(AIM OF THE TASK) With the pictures left out, copy the listing below exactly.

= = =

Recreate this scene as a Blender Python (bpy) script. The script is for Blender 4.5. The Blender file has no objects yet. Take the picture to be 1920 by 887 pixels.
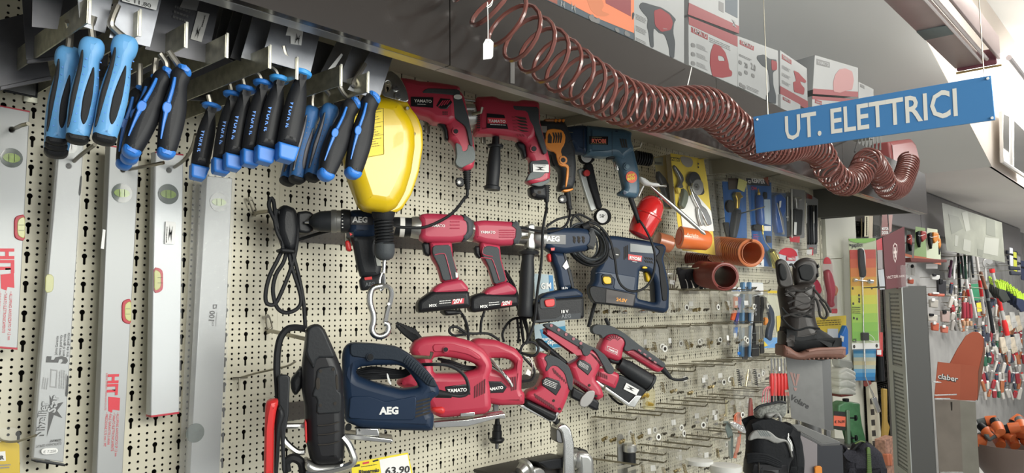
import bpy, bmesh, math, random
from mathutils import Vector as V, Matrix
random.seed(7)
S=bpy.context.scene; COL=S.collection
# ---------------------------------------------------------------- camera (solved from the perforated wall grid)
FPX,YAW,PIT,ROL,CD,CH=1419.44,0.840753734,0.0867811904,-0.0086580109,1.473,1.5
cy,sy,cp,sp=math.cos(YAW),math.sin(YAW),math.cos(PIT),math.sin(PIT)
CF=V((sy*cp,cy*cp,sp)); r0=V((cy,-sy,0)); u0=r0.cross(CF)
CR=math.cos(ROL)*r0+math.sin(ROL)*u0; CU=-math.sin(ROL)*r0+math.cos(ROL)*u0
CAM=V((0,-CD,CH))
cd=bpy.data.cameras.new('camera'); cam=bpy.data.objects.new('camera',cd); COL.objects.link(cam)
cd.sensor_width=36; cd.lens=FPX/1920*36; cd.clip_start=.02; cd.clip_end=100
cam.matrix_world=Matrix(((CR.x,CU.x,-CF.x,CAM.x),(CR.y,CU.y,-CF.y,CAM.y),(CR.z,CU.z,-CF.z,CAM.z),(0,0,0,1)))
S.camera=cam
S.view_settings.view_transform='Standard'; S.view_settings.look='None'; S.view_settings.gamma=1
S.view_settings.use_curve_mapping=False; S.view_settings.exposure=-0.12
w=bpy.data.worlds.new('shop_ambient'); S.world=w; w.use_nodes=True
w.node_tree.nodes['Background'].inputs[0].default_value=(.93,.96,1,1); w.node_tree.nodes['Background'].inputs[1].default_value=.42
def area(name,loc,size,power,col,target,spread=180):
    l=bpy.data.lights.new(name,'AREA'); l.shape='RECTANGLE'; l.size,l.size_y=size; l.energy=power; l.color=col; l.spread=math.radians(spread)
    o=bpy.data.objects.new(name,l); COL.objects.link(o); o.location=loc
    d=V(target)-V(loc); o.rotation_euler=d.to_track_quat('-Z','Y').to_euler(); return o
area('aisle_lamp',(1.2,-3.0,2.25),(3.0,.6),34,(1,.985,.90),(1.7,0,2.02),95)
area('added_front_fill',(1.6,-3.6,1.55),(3.2,1.2),26,(.97,1,.96),(1.7,0,1.8),120)  # added unseen fill light from the front, reaching the drills under the canopy
area('aisle_lamp',(3.6,-1.5,3.2),(2.4,.3),34,(1,.97,.9),(3.6,-.3,1.4))
area('aisle_lamp',(7.2,-1.6,2.7),(3,.4),110,(1,.97,.93),(8,.4,1.3))
# ---------------------------------------------------------------- pixel helpers: a pixel of the 1920x887 frame -> a world point
def ray(x,y): return CF+(x-960)/FPX*CR-(y-443.5)/FPX*CU
def at(x,y,Y):
    d=ray(x,y); return CAM+d*((CD-Y)/d.y)
def atx(x,y,X):
    d=ray(x,y); return CAM+d*(X/d.x)
def atz(x,y,Z):
    d=ray(x,y); return CAM+d*((Z-CH)/d.z)
class Fr:   # upright plane through pixel (x,y) at distance Y from the wall, turned phi degrees towards the aisle, leaning back tilt
    def __init__(s,x,y,Y,phi=0,tilt=0,X=None):
        s.O=at(x,y,Y) if X is None else atx(x,y,X)
        a=math.radians(phi); s.u=V((math.cos(a),math.sin(a),0)); n=V((math.sin(a),-math.cos(a),0))
        t=math.radians(tilt); s.n=n*math.cos(t)+V((0,0,math.sin(t))); s.v=s.n.cross(s.u)
        s.M=Matrix(((s.u.x,s.v.x,s.n.x,s.O.x),(s.u.y,s.v.y,s.n.y,s.O.y),(s.u.z,s.v.z,s.n.z,s.O.z),(0,0,0,1)))
    def P(s,x,y,o=0):
        d=ray(x,y); t=(s.O+s.n*o-CAM).dot(s.n)/d.dot(s.n); return CAM+d*t
    def L(s,x,y,o=0):
        q=s.P(x,y,o)-s.O; return (q.dot(s.u),q.dot(s.v))
    def W(s,a,b,o=0): return s.O+s.u*a+s.v*b+s.n*o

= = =

(ANSWER TO THIS TASK)
Recreate this scene as a Blender Python (bpy) script. The script is for Blender 4.5. The Blender file has no objects yet. Take the picture to be 1920 by 887 pixels.
import bpy, bmesh, math, random
from mathutils import Vector as V, Matrix
random.seed(7)
S=bpy.context.scene; COL=S.collection
# ---------------------------------------------------------------- camera (solved from the perforated wall grid)
FPX,YAW,PIT,ROL,CD,CH=1419.44,0.840753734,0.0867811904,-0.0086580109,1.473,1.5
cy,sy,cp,sp=math.cos(YAW),math.sin(YAW),math.cos(PIT),math.sin(PIT)
CF=V((sy*cp,cy*cp,sp)); r0=V((cy,-sy,0)); u0=r0.cross(CF)
CR=math.cos(ROL)*r0+math.sin(ROL)*u0; CU=-math.sin(ROL)*r0+math.cos(ROL)*u0
CAM=V((0,-CD,CH))
cd=bpy.data.cameras.new('camera'); cam=bpy.data.objects.new('camera',cd); COL.objects.link(cam)
cd.sensor_width=36; cd.lens=FPX/1920*36; cd.clip_start=.02; cd.clip_end=100
cam.matrix_world=Matrix(((CR.x,CU.x,-CF.x,CAM.x),(CR.y,CU.y,-CF.y,CAM.y),(CR.z,CU.z,-CF.z,CAM.z),(0,0,0,1)))
S.camera=cam
S.view_settings.view_transform='Standard'; S.view_settings.look='None'; S.view_settings.gamma=1
S.view_settings.use_curve_mapping=False; S.view_settings.exposure=-0.12
w=bpy.data.worlds.new('shop_ambient'); S.world=w; w.use_nodes=True
w.node_tree.nodes['Background'].inputs[0].default_value=(.93,.96,1,1); w.node_tree.nodes['Background'].inputs[1].default_value=.42
def area(name,loc,size,power,col,target,spread=180):
    l=bpy.data.lights.new(name,'AREA'); l.shape='RECTANGLE'; l.size,l.size_y=size; l.energy=power; l.color=col; l.spread=math.radians(spread)
    o=bpy.data.objects.new(name,l); COL.objects.link(o); o.location=loc
    d=V(target)-V(loc); o.rotation_euler=d.to_track_quat('-Z','Y').to_euler(); return o
area('aisle_lamp',(1.2,-3.0,2.25),(3.0,.6),34,(1,.985,.90),(1.7,0,2.02),95)
area('added_front_fill',(1.6,-3.6,1.55),(3.2,1.2),26,(.97,1,.96),(1.7,0,1.8),120)  # added unseen fill light from the front, reaching the drills under the canopy
area('aisle_lamp',(3.6,-1.5,3.2),(2.4,.3),34,(1,.97,.9),(3.6,-.3,1.4))
area('aisle_lamp',(7.2,-1.6,2.7),(3,.4),110,(1,.97,.93),(8,.4,1.3))
# ---------------------------------------------------------------- pixel helpers: a pixel of the 1920x887 frame -> a world point
def ray(x,y): return CF+(x-960)/FPX*CR-(y-443.5)/FPX*CU
def at(x,y,Y):
    d=ray(x,y); return CAM+d*((CD-Y)/d.y)
def atx(x,y,X):
    d=ray(x,y); return CAM+d*(X/d.x)
def atz(x,y,Z):
    d=ray(x,y); return CAM+d*((Z-CH)/d.z)
class Fr:   # upright plane through pixel (x,y) at distance Y from the wall, turned phi degrees towards the aisle, leaning back tilt
    def __init__(s,x,y,Y,phi=0,tilt=0,X=None):
        s.O=at(x,y,Y) if X is None else atx(x,y,X)
        a=math.radians(phi); s.u=V((math.cos(a),math.sin(a),0)); n=V((math.sin(a),-math.cos(a),0))
        t=math.radians(tilt); s.n=n*math.cos(t)+V((0,0,math.sin(t))); s.v=s.n.cross(s.u)
        s.M=Matrix(((s.u.x,s.v.x,s.n.x,s.O.x),(s.u.y,s.v.y,s.n.y,s.O.y),(s.u.z,s.v.z,s.n.z,s.O.z),(0,0,0,1)))
    def P(s,x,y,o=0):
        d=ray(x,y); t=(s.O+s.n*o-CAM).dot(s.n)/d.dot(s.n); return CAM+d*t
    def L(s,x,y,o=0):
        q=s.P(x,y,o)-s.O; return (q.dot(s.u),q.dot(s.v))
    def W(s,a,b,o=0): return s.O+s.u*a+s.v*b+s.n*o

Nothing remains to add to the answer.